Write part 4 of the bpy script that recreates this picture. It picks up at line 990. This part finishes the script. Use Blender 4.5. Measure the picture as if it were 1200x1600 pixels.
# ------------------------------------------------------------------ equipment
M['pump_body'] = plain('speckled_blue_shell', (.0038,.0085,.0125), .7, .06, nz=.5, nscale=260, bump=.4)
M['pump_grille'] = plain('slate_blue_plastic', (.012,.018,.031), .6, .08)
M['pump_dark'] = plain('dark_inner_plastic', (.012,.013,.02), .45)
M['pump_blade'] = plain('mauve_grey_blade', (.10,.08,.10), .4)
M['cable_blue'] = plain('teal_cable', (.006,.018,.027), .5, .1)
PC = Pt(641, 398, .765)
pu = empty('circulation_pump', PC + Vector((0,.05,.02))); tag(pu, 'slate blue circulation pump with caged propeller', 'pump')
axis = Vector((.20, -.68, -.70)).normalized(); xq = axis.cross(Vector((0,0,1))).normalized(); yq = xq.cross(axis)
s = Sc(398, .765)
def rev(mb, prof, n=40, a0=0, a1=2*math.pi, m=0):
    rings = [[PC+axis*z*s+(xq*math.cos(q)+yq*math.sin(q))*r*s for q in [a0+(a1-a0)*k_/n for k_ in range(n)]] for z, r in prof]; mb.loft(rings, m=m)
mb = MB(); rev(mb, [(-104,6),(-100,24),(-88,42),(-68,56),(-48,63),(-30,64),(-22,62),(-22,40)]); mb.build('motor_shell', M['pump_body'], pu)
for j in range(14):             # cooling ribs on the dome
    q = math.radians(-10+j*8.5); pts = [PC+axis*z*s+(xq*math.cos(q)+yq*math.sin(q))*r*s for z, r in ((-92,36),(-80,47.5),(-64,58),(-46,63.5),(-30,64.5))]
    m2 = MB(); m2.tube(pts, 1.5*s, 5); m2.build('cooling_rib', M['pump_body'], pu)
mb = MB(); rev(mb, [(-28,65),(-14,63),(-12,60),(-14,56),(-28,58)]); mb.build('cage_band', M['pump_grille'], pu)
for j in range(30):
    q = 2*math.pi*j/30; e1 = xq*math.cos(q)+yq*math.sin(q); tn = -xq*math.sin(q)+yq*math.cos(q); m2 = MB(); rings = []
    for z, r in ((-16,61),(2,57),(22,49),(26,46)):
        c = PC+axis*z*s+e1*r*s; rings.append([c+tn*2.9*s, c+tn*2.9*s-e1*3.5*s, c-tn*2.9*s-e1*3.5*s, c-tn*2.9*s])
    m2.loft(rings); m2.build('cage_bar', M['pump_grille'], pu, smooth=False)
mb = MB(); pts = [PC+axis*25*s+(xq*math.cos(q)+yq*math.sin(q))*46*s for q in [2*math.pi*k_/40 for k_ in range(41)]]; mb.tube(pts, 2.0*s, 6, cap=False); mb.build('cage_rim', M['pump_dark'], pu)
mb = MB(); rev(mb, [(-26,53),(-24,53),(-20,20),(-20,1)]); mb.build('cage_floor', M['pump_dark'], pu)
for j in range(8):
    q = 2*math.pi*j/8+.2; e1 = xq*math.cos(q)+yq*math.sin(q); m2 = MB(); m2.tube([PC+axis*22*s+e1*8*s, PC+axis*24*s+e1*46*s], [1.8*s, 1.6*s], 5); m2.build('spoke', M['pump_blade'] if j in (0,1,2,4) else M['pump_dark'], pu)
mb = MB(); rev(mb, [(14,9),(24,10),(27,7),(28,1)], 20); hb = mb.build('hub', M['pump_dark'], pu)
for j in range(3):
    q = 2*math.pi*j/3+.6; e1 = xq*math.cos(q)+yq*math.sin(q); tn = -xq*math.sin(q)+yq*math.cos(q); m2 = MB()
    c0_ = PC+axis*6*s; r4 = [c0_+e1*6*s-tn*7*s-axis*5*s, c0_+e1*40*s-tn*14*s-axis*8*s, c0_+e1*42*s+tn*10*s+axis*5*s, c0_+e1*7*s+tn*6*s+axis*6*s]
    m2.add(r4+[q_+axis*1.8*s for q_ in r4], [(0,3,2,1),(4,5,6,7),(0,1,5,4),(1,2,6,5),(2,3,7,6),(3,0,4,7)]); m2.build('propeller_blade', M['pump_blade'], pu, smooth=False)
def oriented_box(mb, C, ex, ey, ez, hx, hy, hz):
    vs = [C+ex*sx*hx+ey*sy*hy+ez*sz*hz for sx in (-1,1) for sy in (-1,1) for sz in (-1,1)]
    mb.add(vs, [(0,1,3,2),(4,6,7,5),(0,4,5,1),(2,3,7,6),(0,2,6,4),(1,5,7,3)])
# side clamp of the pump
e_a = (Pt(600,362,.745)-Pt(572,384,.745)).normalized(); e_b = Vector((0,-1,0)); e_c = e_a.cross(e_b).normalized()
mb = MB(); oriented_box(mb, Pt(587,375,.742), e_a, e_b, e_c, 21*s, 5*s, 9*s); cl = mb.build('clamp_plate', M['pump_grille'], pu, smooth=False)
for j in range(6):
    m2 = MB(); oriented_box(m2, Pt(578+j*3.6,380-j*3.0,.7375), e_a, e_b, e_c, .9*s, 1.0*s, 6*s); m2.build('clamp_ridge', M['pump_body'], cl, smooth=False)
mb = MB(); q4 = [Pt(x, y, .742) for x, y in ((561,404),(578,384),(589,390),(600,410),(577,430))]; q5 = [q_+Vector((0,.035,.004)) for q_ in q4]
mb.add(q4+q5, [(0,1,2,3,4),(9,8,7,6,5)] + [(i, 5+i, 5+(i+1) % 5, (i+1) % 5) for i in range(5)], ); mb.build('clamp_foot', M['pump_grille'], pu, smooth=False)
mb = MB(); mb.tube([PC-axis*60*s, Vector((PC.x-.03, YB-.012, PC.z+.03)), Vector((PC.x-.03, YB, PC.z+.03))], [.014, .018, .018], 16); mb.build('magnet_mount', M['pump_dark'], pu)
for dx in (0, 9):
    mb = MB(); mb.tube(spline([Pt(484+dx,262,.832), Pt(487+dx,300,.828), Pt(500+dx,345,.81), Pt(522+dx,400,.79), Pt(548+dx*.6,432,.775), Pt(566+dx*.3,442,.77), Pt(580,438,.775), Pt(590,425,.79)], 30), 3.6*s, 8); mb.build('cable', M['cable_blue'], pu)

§

Exercise brief:
Extract every line above exactly as it stands.

Written answer:
Write part 4 of the bpy script that recreates this picture. It picks up at line 990. This part finishes the script. Use Blender 4.5. Measure the picture as if it were 1200x1600 pixels.
# ------------------------------------------------------------------ equipment
M['pump_body'] = plain('speckled_blue_shell', (.0038,.0085,.0125), .7, .06, nz=.5, nscale=260, bump=.4)
M['pump_grille'] = plain('slate_blue_plastic', (.012,.018,.031), .6, .08)
M['pump_dark'] = plain('dark_inner_plastic', (.012,.013,.02), .45)
M['pump_blade'] = plain('mauve_grey_blade', (.10,.08,.10), .4)
M['cable_blue'] = plain('teal_cable', (.006,.018,.027), .5, .1)
PC = Pt(641, 398, .765)
pu = empty('circulation_pump', PC + Vector((0,.05,.02))); tag(pu, 'slate blue circulation pump with caged propeller', 'pump')
axis = Vector((.20, -.68, -.70)).normalized(); xq = axis.cross(Vector((0,0,1))).normalized(); yq = xq.cross(axis)
s = Sc(398, .765)
def rev(mb, prof, n=40, a0=0, a1=2*math.pi, m=0):
    rings = [[PC+axis*z*s+(xq*math.cos(q)+yq*math.sin(q))*r*s for q in [a0+(a1-a0)*k_/n for k_ in range(n)]] for z, r in prof]; mb.loft(rings, m=m)
mb = MB(); rev(mb, [(-104,6),(-100,24),(-88,42),(-68,56),(-48,63),(-30,64),(-22,62),(-22,40)]); mb.build('motor_shell', M['pump_body'], pu)
for j in range(14):             # cooling ribs on the dome
    q = math.radians(-10+j*8.5); pts = [PC+axis*z*s+(xq*math.cos(q)+yq*math.sin(q))*r*s for z, r in ((-92,36),(-80,47.5),(-64,58),(-46,63.5),(-30,64.5))]
    m2 = MB(); m2.tube(pts, 1.5*s, 5); m2.build('cooling_rib', M['pump_body'], pu)
mb = MB(); rev(mb, [(-28,65),(-14,63),(-12,60),(-14,56),(-28,58)]); mb.build('cage_band', M['pump_grille'], pu)
for j in range(30):
    q = 2*math.pi*j/30; e1 = xq*math.cos(q)+yq*math.sin(q); tn = -xq*math.sin(q)+yq*math.cos(q); m2 = MB(); rings = []
    for z, r in ((-16,61),(2,57),(22,49),(26,46)):
        c = PC+axis*z*s+e1*r*s; rings.append([c+tn*2.9*s, c+tn*2.9*s-e1*3.5*s, c-tn*2.9*s-e1*3.5*s, c-tn*2.9*s])
    m2.loft(rings); m2.build('cage_bar', M['pump_grille'], pu, smooth=False)
mb = MB(); pts = [PC+axis*25*s+(xq*math.cos(q)+yq*math.sin(q))*46*s for q in [2*math.pi*k_/40 for k_ in range(41)]]; mb.tube(pts, 2.0*s, 6, cap=False); mb.build('cage_rim', M['pump_dark'], pu)
mb = MB(); rev(mb, [(-26,53),(-24,53),(-20,20),(-20,1)]); mb.build('cage_floor', M['pump_dark'], pu)
for j in range(8):
    q = 2*math.pi*j/8+.2; e1 = xq*math.cos(q)+yq*math.sin(q); m2 = MB(); m2.tube([PC+axis*22*s+e1*8*s, PC+axis*24*s+e1*46*s], [1.8*s, 1.6*s], 5); m2.build('spoke', M['pump_blade'] if j in (0,1,2,4) else M['pump_dark'], pu)
mb = MB(); rev(mb, [(14,9),(24,10),(27,7),(28,1)], 20); hb = mb.build('hub', M['pump_dark'], pu)
for j in range(3):
    q = 2*math.pi*j/3+.6; e1 = xq*math.cos(q)+yq*math.sin(q); tn = -xq*math.sin(q)+yq*math.cos(q); m2 = MB()
    c0_ = PC+axis*6*s; r4 = [c0_+e1*6*s-tn*7*s-axis*5*s, c0_+e1*40*s-tn*14*s-axis*8*s, c0_+e1*42*s+tn*10*s+axis*5*s, c0_+e1*7*s+tn*6*s+axis*6*s]
    m2.add(r4+[q_+axis*1.8*s for q_ in r4], [(0,3,2,1),(4,5,6,7),(0,1,5,4),(1,2,6,5),(2,3,7,6),(3,0,4,7)]); m2.build('propeller_blade', M['pump_blade'], pu, smooth=False)
def oriented_box(mb, C, ex, ey, ez, hx, hy, hz):
    vs = [C+ex*sx*hx+ey*sy*hy+ez*sz*hz for sx in (-1,1) for sy in (-1,1) for sz in (-1,1)]
    mb.add(vs, [(0,1,3,2),(4,6,7,5),(0,4,5,1),(2,3,7,6),(0,2,6,4),(1,5,7,3)])
# side clamp of the pump
e_a = (Pt(600,362,.745)-Pt(572,384,.745)).normalized(); e_b = Vector((0,-1,0)); e_c = e_a.cross(e_b).normalized()
mb = MB(); oriented_box(mb, Pt(587,375,.742), e_a, e_b, e_c, 21*s, 5*s, 9*s); cl = mb.build('clamp_plate', M['pump_grille'], pu, smooth=False)
for j in range(6):
    m2 = MB(); oriented_box(m2, Pt(578+j*3.6,380-j*3.0,.7375), e_a, e_b, e_c, .9*s, 1.0*s, 6*s); m2.build('clamp_ridge', M['pump_body'], cl, smooth=False)
mb = MB(); q4 = [Pt(x, y, .742) for x, y in ((561,404),(578,384),(589,390),(600,410),(577,430))]; q5 = [q_+Vector((0,.035,.004)) for q_ in q4]
mb.add(q4+q5, [(0,1,2,3,4),(9,8,7,6,5)] + [(i, 5+i, 5+(i+1) % 5, (i+1) % 5) for i in range(5)], ); mb.build('clamp_foot', M['pump_grille'], pu, smooth=False)
mb = MB(); mb.tube([PC-axis*60*s, Vector((PC.x-.03, YB-.012, PC.z+.03)), Vector((PC.x-.03, YB, PC.z+.03))], [.014, .018, .018], 16); mb.build('magnet_mount', M['pump_dark'], pu)
for dx in (0, 9):
    mb = MB(); mb.tube(spline([Pt(484+dx,262,.832), Pt(487+dx,300,.828), Pt(500+dx,345,.81), Pt(522+dx,400,.79), Pt(548+dx*.6,432,.775), Pt(566+dx*.3,442,.77), Pt(580,438,.775), Pt(590,425,.79)], 30), 3.6*s, 8); mb.build('cable', M['cable_blue'], pu)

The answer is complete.